In what appears to be a now-deleted Facebook post, Daniell Rider, of Killeen, claims the store’s cotton stalks were “WRONG on SO many levels.”
“There is nothing decorative about raw cotton… A commodity which was gained at the expense of African-American slaves. A little sensitivity goes a long way,” Rider wrote on Facebook, according to CBS 7. “PLEASE REMOVE THIS ‘decor.'”
Hobby Lobby sells a Cotton Bouquet, and that must be racist:
I checked online, and there are dozens and dozens of pieces of artwork of cotton stalks and cotton bolls.
The woman who was triggered by the stalks of cotton might want to know that white people also picked cotton. In fact, there are a lot of white and black people today who have picked cotton. Read Frank Jones’ story who posted the picture below:
“Well folks this is what it looks like to crop cotton. Grew up doing this. Started picking cotton at age 6. Worked our farm and worked for neighbors’ farms. Did I mention some were black? Didn’t matter when you had to get the crop in. All by hand so we helped each other. Black and white we worked together, ate together and shared the same water jug.” Jone went on “to express frustration with the current political climate of ‘people being offended by everything and protesting things they don’t even really have an understanding of.'”
“No black person I grew up working with ever mentioned anything about cotton reminding them of slavery.
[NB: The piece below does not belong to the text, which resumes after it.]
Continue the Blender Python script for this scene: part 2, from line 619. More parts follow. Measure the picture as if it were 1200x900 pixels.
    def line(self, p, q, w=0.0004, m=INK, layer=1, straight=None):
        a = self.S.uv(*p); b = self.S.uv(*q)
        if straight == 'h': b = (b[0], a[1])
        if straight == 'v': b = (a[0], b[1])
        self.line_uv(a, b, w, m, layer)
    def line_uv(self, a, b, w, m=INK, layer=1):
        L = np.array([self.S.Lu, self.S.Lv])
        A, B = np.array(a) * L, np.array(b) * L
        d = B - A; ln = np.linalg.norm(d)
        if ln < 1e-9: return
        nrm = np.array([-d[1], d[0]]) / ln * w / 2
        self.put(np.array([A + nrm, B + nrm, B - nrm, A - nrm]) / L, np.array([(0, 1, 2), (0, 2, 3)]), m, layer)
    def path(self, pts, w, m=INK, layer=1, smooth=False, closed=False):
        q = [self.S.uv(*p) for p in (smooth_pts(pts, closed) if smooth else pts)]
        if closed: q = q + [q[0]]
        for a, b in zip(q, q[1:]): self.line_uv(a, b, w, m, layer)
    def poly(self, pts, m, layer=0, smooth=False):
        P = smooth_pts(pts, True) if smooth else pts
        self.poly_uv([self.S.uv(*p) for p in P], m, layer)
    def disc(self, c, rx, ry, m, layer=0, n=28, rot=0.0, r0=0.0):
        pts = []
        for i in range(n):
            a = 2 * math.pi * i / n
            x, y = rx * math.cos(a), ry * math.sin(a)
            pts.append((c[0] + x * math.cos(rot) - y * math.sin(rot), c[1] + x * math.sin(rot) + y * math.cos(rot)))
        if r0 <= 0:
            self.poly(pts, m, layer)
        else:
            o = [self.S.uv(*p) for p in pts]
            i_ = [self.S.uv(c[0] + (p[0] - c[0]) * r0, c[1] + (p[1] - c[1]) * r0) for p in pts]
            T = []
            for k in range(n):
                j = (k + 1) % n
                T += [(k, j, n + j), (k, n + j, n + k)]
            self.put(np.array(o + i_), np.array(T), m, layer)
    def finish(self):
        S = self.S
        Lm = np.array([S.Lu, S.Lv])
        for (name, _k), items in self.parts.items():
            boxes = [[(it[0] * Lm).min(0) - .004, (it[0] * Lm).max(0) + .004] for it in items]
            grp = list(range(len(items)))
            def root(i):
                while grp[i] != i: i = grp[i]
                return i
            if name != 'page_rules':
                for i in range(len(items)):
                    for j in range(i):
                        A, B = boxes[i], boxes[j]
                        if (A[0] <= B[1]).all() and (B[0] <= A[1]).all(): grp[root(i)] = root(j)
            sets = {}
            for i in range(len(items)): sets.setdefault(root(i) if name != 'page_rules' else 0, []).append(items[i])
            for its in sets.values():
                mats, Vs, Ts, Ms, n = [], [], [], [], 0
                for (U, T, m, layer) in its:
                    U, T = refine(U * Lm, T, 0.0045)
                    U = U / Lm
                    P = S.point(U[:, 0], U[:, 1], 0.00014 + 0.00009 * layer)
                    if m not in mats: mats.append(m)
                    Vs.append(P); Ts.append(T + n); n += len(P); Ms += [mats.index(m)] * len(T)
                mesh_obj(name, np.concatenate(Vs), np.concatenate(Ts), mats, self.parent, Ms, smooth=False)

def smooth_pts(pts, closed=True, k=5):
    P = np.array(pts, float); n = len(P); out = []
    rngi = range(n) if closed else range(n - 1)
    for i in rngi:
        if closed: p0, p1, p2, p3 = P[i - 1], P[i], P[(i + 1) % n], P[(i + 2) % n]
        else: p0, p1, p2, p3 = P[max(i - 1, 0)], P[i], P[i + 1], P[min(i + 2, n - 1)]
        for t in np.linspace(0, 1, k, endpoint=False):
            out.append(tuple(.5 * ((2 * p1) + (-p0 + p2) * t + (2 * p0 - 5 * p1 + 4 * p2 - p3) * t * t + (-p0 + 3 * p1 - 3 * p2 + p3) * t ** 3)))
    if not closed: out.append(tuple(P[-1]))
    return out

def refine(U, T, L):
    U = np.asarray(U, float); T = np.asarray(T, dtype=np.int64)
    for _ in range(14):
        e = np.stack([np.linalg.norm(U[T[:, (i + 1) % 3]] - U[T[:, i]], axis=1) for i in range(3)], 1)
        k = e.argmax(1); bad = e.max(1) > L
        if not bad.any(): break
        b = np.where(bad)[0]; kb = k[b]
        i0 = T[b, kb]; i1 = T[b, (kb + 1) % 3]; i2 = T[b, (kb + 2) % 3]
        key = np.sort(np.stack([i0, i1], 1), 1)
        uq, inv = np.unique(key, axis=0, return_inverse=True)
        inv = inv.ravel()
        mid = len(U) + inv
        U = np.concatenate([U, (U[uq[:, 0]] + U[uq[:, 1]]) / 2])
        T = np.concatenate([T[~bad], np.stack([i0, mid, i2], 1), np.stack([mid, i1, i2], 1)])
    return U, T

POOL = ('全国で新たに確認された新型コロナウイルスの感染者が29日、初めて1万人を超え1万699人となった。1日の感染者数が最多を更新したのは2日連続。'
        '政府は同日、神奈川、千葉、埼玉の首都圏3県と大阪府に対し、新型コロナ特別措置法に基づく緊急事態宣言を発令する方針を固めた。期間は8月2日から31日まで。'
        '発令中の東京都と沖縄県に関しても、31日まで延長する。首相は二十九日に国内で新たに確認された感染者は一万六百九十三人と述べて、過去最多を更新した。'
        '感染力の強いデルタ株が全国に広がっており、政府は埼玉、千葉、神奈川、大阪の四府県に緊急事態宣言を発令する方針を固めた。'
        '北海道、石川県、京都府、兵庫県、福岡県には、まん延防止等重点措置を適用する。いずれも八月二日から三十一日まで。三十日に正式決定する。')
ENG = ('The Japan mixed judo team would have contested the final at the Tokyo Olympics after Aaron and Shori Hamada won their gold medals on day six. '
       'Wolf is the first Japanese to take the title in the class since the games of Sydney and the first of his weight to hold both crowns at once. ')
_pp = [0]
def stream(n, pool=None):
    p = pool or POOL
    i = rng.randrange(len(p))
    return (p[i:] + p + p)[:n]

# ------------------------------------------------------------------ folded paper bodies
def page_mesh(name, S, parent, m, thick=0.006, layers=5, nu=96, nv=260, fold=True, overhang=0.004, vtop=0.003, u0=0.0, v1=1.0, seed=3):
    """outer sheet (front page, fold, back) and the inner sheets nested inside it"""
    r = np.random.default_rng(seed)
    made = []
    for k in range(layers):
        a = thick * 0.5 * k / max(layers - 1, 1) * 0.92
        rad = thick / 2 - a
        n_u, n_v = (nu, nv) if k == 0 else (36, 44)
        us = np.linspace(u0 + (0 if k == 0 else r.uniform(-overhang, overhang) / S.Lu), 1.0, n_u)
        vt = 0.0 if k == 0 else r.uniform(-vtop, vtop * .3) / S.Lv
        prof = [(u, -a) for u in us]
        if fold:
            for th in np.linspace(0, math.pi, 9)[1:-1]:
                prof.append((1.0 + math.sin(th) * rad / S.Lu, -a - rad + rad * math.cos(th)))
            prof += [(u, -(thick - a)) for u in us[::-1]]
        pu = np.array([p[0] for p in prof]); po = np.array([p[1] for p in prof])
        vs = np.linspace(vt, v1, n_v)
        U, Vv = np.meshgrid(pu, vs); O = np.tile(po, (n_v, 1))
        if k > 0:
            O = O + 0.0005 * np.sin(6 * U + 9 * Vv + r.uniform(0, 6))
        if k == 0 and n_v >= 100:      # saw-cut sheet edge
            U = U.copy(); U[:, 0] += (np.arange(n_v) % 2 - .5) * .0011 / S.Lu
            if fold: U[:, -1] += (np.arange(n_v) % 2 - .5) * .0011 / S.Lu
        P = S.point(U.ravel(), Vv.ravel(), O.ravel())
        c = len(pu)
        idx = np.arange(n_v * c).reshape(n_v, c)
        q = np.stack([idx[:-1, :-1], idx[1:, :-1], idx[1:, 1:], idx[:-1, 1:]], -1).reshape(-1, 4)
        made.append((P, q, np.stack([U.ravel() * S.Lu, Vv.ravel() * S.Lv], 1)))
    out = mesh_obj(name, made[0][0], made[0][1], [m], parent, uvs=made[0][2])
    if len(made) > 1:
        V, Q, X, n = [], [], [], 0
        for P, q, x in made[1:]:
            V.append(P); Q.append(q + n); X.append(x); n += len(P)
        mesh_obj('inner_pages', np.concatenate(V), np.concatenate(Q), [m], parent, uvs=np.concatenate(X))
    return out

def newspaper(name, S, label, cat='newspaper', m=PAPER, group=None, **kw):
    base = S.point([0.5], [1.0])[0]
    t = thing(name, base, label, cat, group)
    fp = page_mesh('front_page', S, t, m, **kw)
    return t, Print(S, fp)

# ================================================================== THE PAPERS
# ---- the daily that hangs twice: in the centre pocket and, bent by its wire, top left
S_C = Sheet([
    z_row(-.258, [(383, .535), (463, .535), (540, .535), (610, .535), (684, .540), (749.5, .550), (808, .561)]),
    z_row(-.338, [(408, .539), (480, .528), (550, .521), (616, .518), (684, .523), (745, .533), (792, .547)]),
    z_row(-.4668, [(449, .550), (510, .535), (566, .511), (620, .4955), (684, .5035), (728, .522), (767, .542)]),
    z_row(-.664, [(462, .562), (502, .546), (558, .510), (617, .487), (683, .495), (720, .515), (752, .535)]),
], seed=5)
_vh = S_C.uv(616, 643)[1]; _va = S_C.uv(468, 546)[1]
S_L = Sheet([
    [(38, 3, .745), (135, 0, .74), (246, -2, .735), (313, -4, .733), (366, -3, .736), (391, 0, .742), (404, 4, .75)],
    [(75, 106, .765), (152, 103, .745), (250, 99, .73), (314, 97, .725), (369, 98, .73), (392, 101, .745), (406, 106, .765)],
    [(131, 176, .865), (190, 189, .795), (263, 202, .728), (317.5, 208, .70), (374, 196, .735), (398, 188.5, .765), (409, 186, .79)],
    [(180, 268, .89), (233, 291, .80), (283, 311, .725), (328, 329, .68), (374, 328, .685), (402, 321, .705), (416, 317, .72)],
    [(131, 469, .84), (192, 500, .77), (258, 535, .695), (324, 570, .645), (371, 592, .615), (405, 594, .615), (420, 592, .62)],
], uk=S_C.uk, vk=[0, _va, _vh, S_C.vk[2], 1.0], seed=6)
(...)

And yes, we talked about the civil war and about the then policy of segregation. It was the segregated South but not in the cotton fields or the one general store we had or in our conversations. We all had hope it would change one day,” he added. (Western Journalism)
If young people are going to be triggered by pumpkins and cotton, they are going to have a tough time in this world. They should take some time to have a lengthy conversation with their grandparents and great-grandparents to gain some historical perspective. Have them sit down and watch Something the Lord Made to gain some historical perspective.